— START —

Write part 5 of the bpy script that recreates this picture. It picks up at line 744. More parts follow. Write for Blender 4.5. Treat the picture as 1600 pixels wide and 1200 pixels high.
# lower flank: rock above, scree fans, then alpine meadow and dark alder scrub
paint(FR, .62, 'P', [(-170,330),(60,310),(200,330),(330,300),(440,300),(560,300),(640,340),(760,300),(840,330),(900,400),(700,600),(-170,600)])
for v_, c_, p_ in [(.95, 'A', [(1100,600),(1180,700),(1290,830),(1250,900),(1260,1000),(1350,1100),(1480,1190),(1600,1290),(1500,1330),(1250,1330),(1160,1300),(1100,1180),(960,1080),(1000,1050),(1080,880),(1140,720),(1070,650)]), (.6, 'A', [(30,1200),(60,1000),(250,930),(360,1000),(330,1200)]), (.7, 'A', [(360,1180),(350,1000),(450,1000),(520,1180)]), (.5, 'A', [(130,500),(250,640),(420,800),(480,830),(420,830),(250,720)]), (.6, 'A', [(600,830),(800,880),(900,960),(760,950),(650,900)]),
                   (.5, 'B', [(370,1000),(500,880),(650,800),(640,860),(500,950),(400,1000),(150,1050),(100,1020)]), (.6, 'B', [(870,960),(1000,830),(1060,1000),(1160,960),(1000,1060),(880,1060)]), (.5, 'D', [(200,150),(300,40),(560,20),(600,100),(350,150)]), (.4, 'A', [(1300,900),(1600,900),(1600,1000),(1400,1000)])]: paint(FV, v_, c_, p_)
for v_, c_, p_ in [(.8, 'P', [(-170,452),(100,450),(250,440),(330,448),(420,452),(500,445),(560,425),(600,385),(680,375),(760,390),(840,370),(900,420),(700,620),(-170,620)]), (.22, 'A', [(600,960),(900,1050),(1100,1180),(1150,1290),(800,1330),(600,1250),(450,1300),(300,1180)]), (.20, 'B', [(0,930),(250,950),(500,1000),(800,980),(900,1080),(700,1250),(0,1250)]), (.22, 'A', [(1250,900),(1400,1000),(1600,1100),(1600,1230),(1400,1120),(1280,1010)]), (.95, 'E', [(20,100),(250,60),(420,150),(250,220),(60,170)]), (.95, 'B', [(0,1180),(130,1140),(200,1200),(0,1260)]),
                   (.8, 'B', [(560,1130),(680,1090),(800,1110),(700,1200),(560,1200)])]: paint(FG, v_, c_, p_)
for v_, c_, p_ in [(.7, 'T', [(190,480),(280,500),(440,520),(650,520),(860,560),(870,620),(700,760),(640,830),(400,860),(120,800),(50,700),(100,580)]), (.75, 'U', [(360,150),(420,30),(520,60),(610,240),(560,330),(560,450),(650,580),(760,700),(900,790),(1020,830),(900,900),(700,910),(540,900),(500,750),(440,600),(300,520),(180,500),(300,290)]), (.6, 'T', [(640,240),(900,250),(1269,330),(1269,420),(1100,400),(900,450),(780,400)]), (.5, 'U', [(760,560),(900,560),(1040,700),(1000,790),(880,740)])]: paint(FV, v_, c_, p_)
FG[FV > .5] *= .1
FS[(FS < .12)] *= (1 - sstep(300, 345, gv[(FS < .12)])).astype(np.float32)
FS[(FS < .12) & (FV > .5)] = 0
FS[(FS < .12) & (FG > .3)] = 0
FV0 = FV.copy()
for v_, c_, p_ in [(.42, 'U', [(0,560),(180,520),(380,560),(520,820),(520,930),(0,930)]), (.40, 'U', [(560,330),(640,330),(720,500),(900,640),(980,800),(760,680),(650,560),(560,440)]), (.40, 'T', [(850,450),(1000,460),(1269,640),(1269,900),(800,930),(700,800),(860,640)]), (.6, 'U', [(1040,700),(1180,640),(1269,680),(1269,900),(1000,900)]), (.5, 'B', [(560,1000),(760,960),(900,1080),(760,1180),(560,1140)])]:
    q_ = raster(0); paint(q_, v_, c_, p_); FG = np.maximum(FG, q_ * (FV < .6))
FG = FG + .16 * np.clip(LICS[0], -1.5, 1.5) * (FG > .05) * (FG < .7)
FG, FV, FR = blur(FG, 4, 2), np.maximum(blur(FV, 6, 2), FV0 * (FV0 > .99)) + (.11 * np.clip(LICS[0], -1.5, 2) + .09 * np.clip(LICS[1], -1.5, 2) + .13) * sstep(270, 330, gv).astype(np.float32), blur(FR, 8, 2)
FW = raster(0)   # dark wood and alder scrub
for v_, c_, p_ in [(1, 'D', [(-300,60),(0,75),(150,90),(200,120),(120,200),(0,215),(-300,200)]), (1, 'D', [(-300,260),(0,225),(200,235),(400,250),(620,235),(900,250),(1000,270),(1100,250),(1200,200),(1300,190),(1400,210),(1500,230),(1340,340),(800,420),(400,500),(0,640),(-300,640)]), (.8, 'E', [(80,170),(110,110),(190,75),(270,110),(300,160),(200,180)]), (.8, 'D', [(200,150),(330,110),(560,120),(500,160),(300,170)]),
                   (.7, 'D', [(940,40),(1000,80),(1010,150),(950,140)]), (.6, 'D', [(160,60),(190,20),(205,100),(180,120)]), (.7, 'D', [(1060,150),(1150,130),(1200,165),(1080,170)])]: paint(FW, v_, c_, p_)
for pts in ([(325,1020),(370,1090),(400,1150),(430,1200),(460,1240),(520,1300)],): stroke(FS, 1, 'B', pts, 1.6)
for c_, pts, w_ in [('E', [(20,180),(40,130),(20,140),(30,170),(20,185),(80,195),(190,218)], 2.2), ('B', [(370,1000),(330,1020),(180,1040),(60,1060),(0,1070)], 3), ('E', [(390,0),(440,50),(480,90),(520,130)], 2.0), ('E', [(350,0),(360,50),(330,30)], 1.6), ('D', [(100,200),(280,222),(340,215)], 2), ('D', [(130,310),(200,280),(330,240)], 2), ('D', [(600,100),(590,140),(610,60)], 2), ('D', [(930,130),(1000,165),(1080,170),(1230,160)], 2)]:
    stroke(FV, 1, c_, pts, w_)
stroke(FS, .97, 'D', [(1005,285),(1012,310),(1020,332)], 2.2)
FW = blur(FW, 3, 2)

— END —

Request:
Each line of the material above needs to be quoted exactly, please.

Full answer:
Write part 5 of the bpy script that recreates this picture. It picks up at line 744. More parts follow. Write for Blender 4.5. Treat the picture as 1600 pixels wide and 1200 pixels high.
# lower flank: rock above, scree fans, then alpine meadow and dark alder scrub
paint(FR, .62, 'P', [(-170,330),(60,310),(200,330),(330,300),(440,300),(560,300),(640,340),(760,300),(840,330),(900,400),(700,600),(-170,600)])
for v_, c_, p_ in [(.95, 'A', [(1100,600),(1180,700),(1290,830),(1250,900),(1260,1000),(1350,1100),(1480,1190),(1600,1290),(1500,1330),(1250,1330),(1160,1300),(1100,1180),(960,1080),(1000,1050),(1080,880),(1140,720),(1070,650)]), (.6, 'A', [(30,1200),(60,1000),(250,930),(360,1000),(330,1200)]), (.7, 'A', [(360,1180),(350,1000),(450,1000),(520,1180)]), (.5, 'A', [(130,500),(250,640),(420,800),(480,830),(420,830),(250,720)]), (.6, 'A', [(600,830),(800,880),(900,960),(760,950),(650,900)]),
                   (.5, 'B', [(370,1000),(500,880),(650,800),(640,860),(500,950),(400,1000),(150,1050),(100,1020)]), (.6, 'B', [(870,960),(1000,830),(1060,1000),(1160,960),(1000,1060),(880,1060)]), (.5, 'D', [(200,150),(300,40),(560,20),(600,100),(350,150)]), (.4, 'A', [(1300,900),(1600,900),(1600,1000),(1400,1000)])]: paint(FV, v_, c_, p_)
for v_, c_, p_ in [(.8, 'P', [(-170,452),(100,450),(250,440),(330,448),(420,452),(500,445),(560,425),(600,385),(680,375),(760,390),(840,370),(900,420),(700,620),(-170,620)]), (.22, 'A', [(600,960),(900,1050),(1100,1180),(1150,1290),(800,1330),(600,1250),(450,1300),(300,1180)]), (.20, 'B', [(0,930),(250,950),(500,1000),(800,980),(900,1080),(700,1250),(0,1250)]), (.22, 'A', [(1250,900),(1400,1000),(1600,1100),(1600,1230),(1400,1120),(1280,1010)]), (.95, 'E', [(20,100),(250,60),(420,150),(250,220),(60,170)]), (.95, 'B', [(0,1180),(130,1140),(200,1200),(0,1260)]),
                   (.8, 'B', [(560,1130),(680,1090),(800,1110),(700,1200),(560,1200)])]: paint(FG, v_, c_, p_)
for v_, c_, p_ in [(.7, 'T', [(190,480),(280,500),(440,520),(650,520),(860,560),(870,620),(700,760),(640,830),(400,860),(120,800),(50,700),(100,580)]), (.75, 'U', [(360,150),(420,30),(520,60),(610,240),(560,330),(560,450),(650,580),(760,700),(900,790),(1020,830),(900,900),(700,910),(540,900),(500,750),(440,600),(300,520),(180,500),(300,290)]), (.6, 'T', [(640,240),(900,250),(1269,330),(1269,420),(1100,400),(900,450),(780,400)]), (.5, 'U', [(760,560),(900,560),(1040,700),(1000,790),(880,740)])]: paint(FV, v_, c_, p_)
FG[FV > .5] *= .1
FS[(FS < .12)] *= (1 - sstep(300, 345, gv[(FS < .12)])).astype(np.float32)
FS[(FS < .12) & (FV > .5)] = 0
FS[(FS < .12) & (FG > .3)] = 0
FV0 = FV.copy()
for v_, c_, p_ in [(.42, 'U', [(0,560),(180,520),(380,560),(520,820),(520,930),(0,930)]), (.40, 'U', [(560,330),(640,330),(720,500),(900,640),(980,800),(760,680),(650,560),(560,440)]), (.40, 'T', [(850,450),(1000,460),(1269,640),(1269,900),(800,930),(700,800),(860,640)]), (.6, 'U', [(1040,700),(1180,640),(1269,680),(1269,900),(1000,900)]), (.5, 'B', [(560,1000),(760,960),(900,1080),(760,1180),(560,1140)])]:
    q_ = raster(0); paint(q_, v_, c_, p_); FG = np.maximum(FG, q_ * (FV < .6))
FG = FG + .16 * np.clip(LICS[0], -1.5, 1.5) * (FG > .05) * (FG < .7)
FG, FV, FR = blur(FG, 4, 2), np.maximum(blur(FV, 6, 2), FV0 * (FV0 > .99)) + (.11 * np.clip(LICS[0], -1.5, 2) + .09 * np.clip(LICS[1], -1.5, 2) + .13) * sstep(270, 330, gv).astype(np.float32), blur(FR, 8, 2)
FW = raster(0)   # dark wood and alder scrub
for v_, c_, p_ in [(1, 'D', [(-300,60),(0,75),(150,90),(200,120),(120,200),(0,215),(-300,200)]), (1, 'D', [(-300,260),(0,225),(200,235),(400,250),(620,235),(900,250),(1000,270),(1100,250),(1200,200),(1300,190),(1400,210),(1500,230),(1340,340),(800,420),(400,500),(0,640),(-300,640)]), (.8, 'E', [(80,170),(110,110),(190,75),(270,110),(300,160),(200,180)]), (.8, 'D', [(200,150),(330,110),(560,120),(500,160),(300,170)]),
                   (.7, 'D', [(940,40),(1000,80),(1010,150),(950,140)]), (.6, 'D', [(160,60),(190,20),(205,100),(180,120)]), (.7, 'D', [(1060,150),(1150,130),(1200,165),(1080,170)])]: paint(FW, v_, c_, p_)
for pts in ([(325,1020),(370,1090),(400,1150),(430,1200),(460,1240),(520,1300)],): stroke(FS, 1, 'B', pts, 1.6)
for c_, pts, w_ in [('E', [(20,180),(40,130),(20,140),(30,170),(20,185),(80,195),(190,218)], 2.2), ('B', [(370,1000),(330,1020),(180,1040),(60,1060),(0,1070)], 3), ('E', [(390,0),(440,50),(480,90),(520,130)], 2.0), ('E', [(350,0),(360,50),(330,30)], 1.6), ('D', [(100,200),(280,222),(340,215)], 2), ('D', [(130,310),(200,280),(330,240)], 2), ('D', [(600,100),(590,140),(610,60)], 2), ('D', [(930,130),(1000,165),(1080,170),(1230,160)], 2)]:
    stroke(FV, 1, c_, pts, w_)
stroke(FS, .97, 'D', [(1005,285),(1012,310),(1020,332)], 2.2)
FW = blur(FW, 3, 2)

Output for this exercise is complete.